Admittedly, the basic path tracing can be written recursively without any really measurable impact (as the body usually does a TON of stuff), but then again, it is generally as easy to write it explicitly and it is not really roundabout.

For the record, the renderer used in the original VCM paper does not use recursion. :-)


Ad big textures: Yeah, big data kills GPU (this paper tries to address is, but the memory is always an issue on GPU: https://mediatech.aalto.fi/~samuli/publications/laine2013hpg_paper.pdf )
Title: Re: Corona_VS_Cycles
Post by: Ondra on 2014-07-04, 21:33:38
Corona VCM does not use recursion and it still sucks :D
Title: Re: Corona_VS_Cycles
Post by: tomasd on 2014-07-04, 21:40:24
Corona VCM does not use recursion and it still sucks :D

Well, yeah. I am really really curious about the practical usability of the PRMan implementation. And 19 will be free for non-commercial use, so I hope there will be a lot of feedback. The scenes they had in the fxguide article were pretty much like the scenes we had in the paper. No surfaces not visible to camera, so all photons generated contribute in one way or another.
Title: Re: Corona_VS_Cycles
Post by: maru on 2014-07-05, 18:13:43
Raylight, could you post all the render setting that you used in Corona and Cycles? I don't know much about Blender and Cycles but I do know Cycles is somehow adaptive - you can set stuff like "min/max bounces" so it would make it more biased.
Title: Re: Corona_VS_Cycles
Post by: raylight75 on 2014-07-07, 11:05:11
Raylight, could you post all the render setting that you used in Corona and Cycles? I don't know much about Blender and Cycles but I do know Cycles is somehow adaptive - you can set stuff like "min/max bounces" so it would make it more biased.
Yep no problem but there is no big difference between settings, if you have a littlle biased settings the difference is 15-20% maybe the time is could be 15sec.
(http://s2.postimg.org/hemr12j6h/settings.jpg)
Title: Re: Corona_VS_Cycles
Post by: maru on 2014-07-07, 11:14:13
And Corona settings.....?

All I can tell for now:

-you have 128 PT samples per pixel in Cycles - how much did you have in Corona? 16 and LSM 2?
-you have max bounces set to 128 and min to 3. In Corona you don't have such adaptive settings.
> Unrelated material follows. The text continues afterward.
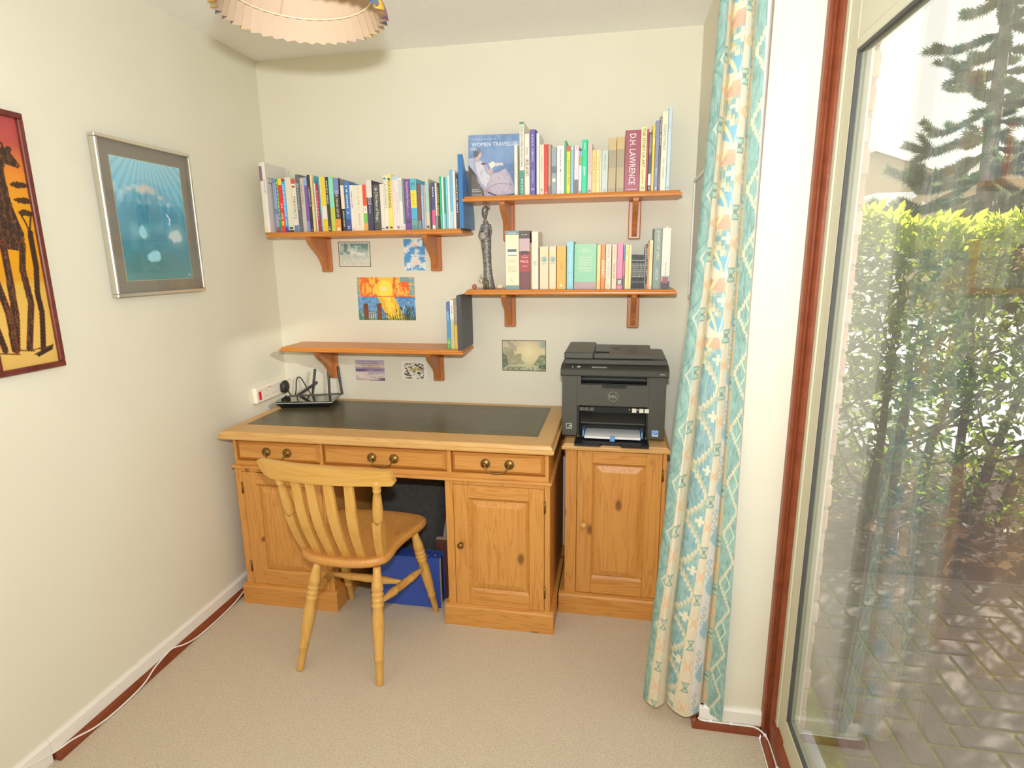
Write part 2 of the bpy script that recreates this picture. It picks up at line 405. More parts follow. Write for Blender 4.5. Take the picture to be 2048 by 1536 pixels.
# aluminium frame
FX0, FX1 = 2.2, 2.2365
def frame_piece(y0, y1, z0, z1, name='frame_bar', x0=FX0, x1=FX1): wp(MB().cbox(x0, x1, y0, y1, z0, z1, 0.002), name, ALU)
frame_piece(-1.100, -1.0145, 0.072, 2.36, 'frame_stile', x0=2.2146)
frame_piece(-1.094, -1.0145, 0.072, 2.36, 'frame_stile', x0=2.2046, x1=2.2145)
frame_piece(-1.0365, -1.0146, 0.073, 2.36, 'frame_stile', x0=2.199, x1=2.2045)
frame_piece(-2.5, -1.1005, 0.072, 0.158, 'frame_rail')
frame_piece(-2.5, -1.1005, 1.951, 1.9735, 'transom')
frame_piece(-2.5, -1.1005, 1.9745, 2.06, 'transom', x0=2.203)
frame_piece(-2.5, -1.1005, 2.33, 2.36, 'frame_rail')
frame_piece(-2.58, -2.501, 0.072, 2.36, 'frame_stile')
frame_piece(-3.92, -2.581, 0.072, 0.158, 'frame_rail'); frame_piece(-3.92, -2.581, 2.33, 2.36, 'frame_rail')
frame_piece(-3.92, -3.84, 0.159, 2.329, 'frame_stile')
g = MB()
for (a, b_, c, d_) in ((-1.108,-1.1006,0.158,1.951),(-2.5,-1.109,0.1585,0.166),(-2.5,-1.109,1.943,1.9505),(-1.108,-1.1006,2.0605,2.33),(-2.5,-1.109,2.0605,2.068)):
    g.box(2.2025, 2.2115, a, b_, c, d_)
wp(g, 'gasket', GASK)
for (y0,y1,z0,z1) in ((-2.5,-1.102,0.159,1.9505),(-2.5,-1.102,2.061,2.329),(-3.839,-2.581,0.159,2.329)):
    wp(MB().box(2.2125, 2.2185, y0, y1, z0, z1), 'pane', GLASS, 'clear glass pane with reflections of the room')
wp(MB().box(2.237, 2.30, -3.92, -1.03, -0.02, 0.07), 'outer_sill', plain('c9cdd6', 0.4))

# brick outer leaf whose end shows past the glass
MORT = noisy('mortar', 'b9ac9a', 'c9bfae', 40, 0.9)
lf = struct(MB().box(2.267, 2.292, -0.984, 0.12, -0.12, H), 'wall_outside', MORT)
wp(MB().cbox(2.237, 2.266, -1.03, -0.976, -0.02, H, 0.003), 'outer_bead', plain('f4f3f0', 0.4))
BRK = [noisy('brick_face_%d' % i, a, b_, 35, 0.9, 0.4, 90) for i, (a, b_) in enumerate((('d2b09e','dcc0b0'),('caa592','d6b6a6'),('dabfae','e4cdbe')))]
bme = [MB().cbox(-0.0135, 0.0135, 0, 0.215, 0, 0.0645, 0.005).mesh('brick', mt) for mt in BRK]
for k in range(33):
    o = bpy.data.objects.new('brick', bme[(k*5) % 3]); COL.objects.link(o); o.parent = lf
    o.location = (2.2805 + 0.0012*((k*7) % 5 - 2), -0.996 + 0.0025*((k*3) % 4), -0.11 + 0.075*k)

struct(MB().box(-0.4, 2.72, -6.5, 1.2, 2.62, 2.7), 'shade_roof_unseen', plain('8a7a6c', 0.8))  # unseen slab added to keep sky light off the paving and hedge
struct(MB().box(2.3, 2.72, -6.5, 1.2, 2.56, 2.62), 'shade_eaves_unseen', plain('efeeea', 0.6))  # unseen overhang added with the slab above, also there for shade
# ================================================================== outdoors
GZ = -0.10
MOSS = noisy('moss_joints', '59621c', '868a30', 45, 1.0, 0.6, 150)
pav = struct(MB().box(2.36, 4.62, -2.7, 0.27, GZ-0.2, GZ-0.008), 'paving', MOSS)
PB = [noisy('paver_%d' % i, a, b_, 60, 0.9, 0.3, 160) for i, (a, b_) in enumerate((('5e554e','6c625a'),('655b53','73685f'),('574f49','675d56')))]
pm = []
for mt in PB:
    pm.append((MB().cbox(0.006, 0.194, 0.006, 0.094, -0.05, 0, 0.005).mesh('brick', mt), MB().cbox(0.006, 0.094, 0.006, 0.194, -0.05, 0, 0.005).mesh('brick', mt)))
cnt = 0; COV = set()
for i in range(0, 22):
    for j in range(-26, 3):
        r = (i-j) % 4
        if r not in (0, 3): continue
        x, y = 2.44 + 0.1*i, -0.02 + 0.1*j
        ex_, ey_ = (0.2, 0.1) if r == 0 else (0.1, 0.2)
        if x < 2.33 or x+ex_ > 4.61 or y < -1.95 or y+ey_ > 0.185: continue
        if x - 2.2 > 1.2*(y+2.6): continue
        for q in ((0,0),(1,0) if r == 0 else (0,1)): COV.add((i+q[0], j+q[1]))
        o = bpy.data.objects.new('brick', pm[random.randrange(3)][0 if r == 0 else 1]); COL.objects.link(o); o.parent = pav
        o.location = (x, y, GZ + random.uniform(-0.002, 0.002)); o.rotation_euler = (random.uniform(-.008,.008), random.uniform(-.008,.008), random.uniform(-.01,.01)); cnt += 1
hm = [MB().cbox(0.006, 0.094, 0.006, 0.094, -0.05, 0, 0.005).mesh('brick', mt) for mt in PB]; sm_ = [MB().cbox(0.004, 0.196, 0.004, 0.094, -0.05, 0, 0.005).mesh('brick', mt) for mt in PB]
for i in range(0, 21):
    for j in range(-12, 2):
        if (i, j) in COV: continue
        x, y = 2.44+0.1*i, -0.02+0.1*j
        if x+0.1 > 4.61 or x - 2.2 > 1.2*(y+2.6): continue
        o = bpy.data.objects.new('brick', hm[(i*3+j) % 3]); COL.objects.link(o); o.parent = pav; o.location = (x, y, GZ)
for i in range(11):                        # straight edging course along the bed
    o = bpy.data.objects.new('brick', sm_[i % 3]); COL.objects.link(o); o.parent = pav; o.location = (2.40+0.2*i, 0.176, GZ+0.001)
# soil bed with litter
def terrain(name, x0,x1,y0,y1,z,amp,nx,ny,mat,seed):
    rs = np.random.RandomState(seed); p = Pic(nx,ny); nz = p.noise(nx/3,ny/3,seed)
    mb = MB(); 
    mb.add([(x0+(x1-x0)*i/(nx-1), y0+(y1-y0)*j/(ny-1), z+amp*nz[j,i]) for j in range(ny) for i in range(nx)], [(j*nx+i,j*nx+i+1,(j+1)*nx+i+1,(j+1)*nx+i) for j in range(ny-1) for i in range(nx-1)], True)
    return struct(mb, name, mat, fix=False)
SOIL = noisy('leaf_litter_soil', '2a1e18', '4c3628', 25, 1.0, 0.8, 60)
struct(MB().box(2.36, 6.0, 0.289, 2.3, GZ-0.3, GZ-0.022), 'soil_base', SOIL)
terrain('soil_bed', 2.36, 6.0, 0.286, 2.3, GZ-0.035, 0.10, 60, 30, SOIL, 3)
struct(MB().box(2.36, 6.0, 0.272, 0.288, GZ-0.1, GZ+0.006), 'paving_edge', PB[0])
struct(MB().box(-4, 60, 2.31, 60, GZ-0.3, GZ-0.05), 'ground', noisy('pale_ground', 'b7b4ae', 'd0cdc6', 6, 0.9))
struct(MB().box(6.01, 60, -20, 2.3, GZ-0.3, GZ-0.06), 'ground', noisy('pale_ground', 'b7b4ae', 'd0cdc6', 6, 0.9))
struct(MB().box(2.36, 6.0, -20, -2.71, GZ-0.3, GZ-0.02), 'ground', PB[1])
struct(MB().box(4.63, 6.0, -2.7, 0.27, GZ-0.3, GZ-0.02), 'ground', PB[1])
LIT = [plain('5a3c26', 0.8), plain('744e34', 0.8), plain('8a6a4a', 0.8)]
mb = MB()
for k in range(900):
    x = random.uniform(2.5, 5.0); y = random.uniform(0.3, 1.9); z = GZ+0.045+random.uniform(0,0.03); a = random.uniform(0,6.28); L = random.uniform(0.02,0.05); wd = L*0.4
    c, s_ = math.cos(a)*L, math.sin(a)*L; px, py = -math.sin(a)*wd, math.cos(a)*wd; t = random.uniform(-0.02,0.02)
    mb.add([(x-c,y-s_,z),(x+px,y+py,z+t),(x+c,y+s_,z+t*0.5),(x-px,y-py,z-t)], [(0,1,2,3)], mi=k%3)
for k in range(160):
    x = random.uniform(2.5, 5.0); y = random.uniform(0.3, 1.9); a = random.uniform(0,6.28); L = random.uniform(0.08,0.3)
    mb.tube([(x,y,GZ+0.06+random.uniform(0,.05)),(x+math.cos(a)*L,y+math.sin(a)*L,GZ+0.07+random.uniform(0,.1))], 0.003, 4, mi=k%3)
o = mb.build('leaf_litter', LIT, fix=False); tag(o, 'dry leaves and twigs littering the soil under the hedge', 'leaves'); o['kind'] = 'stuff'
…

If you were using defaults, it would be 25 bounces.
Title: Re: Corona_VS_Cycles
Post by: Captain Obvious on 2014-07-07, 13:13:09
-you have max bounces set to 128 and min to 3. In Corona you don't have such adaptive settings. If you were using defaults, it would be 25 bounces.
I'm pretty sure Corona has Russian roulette termination of bounces as well, actually.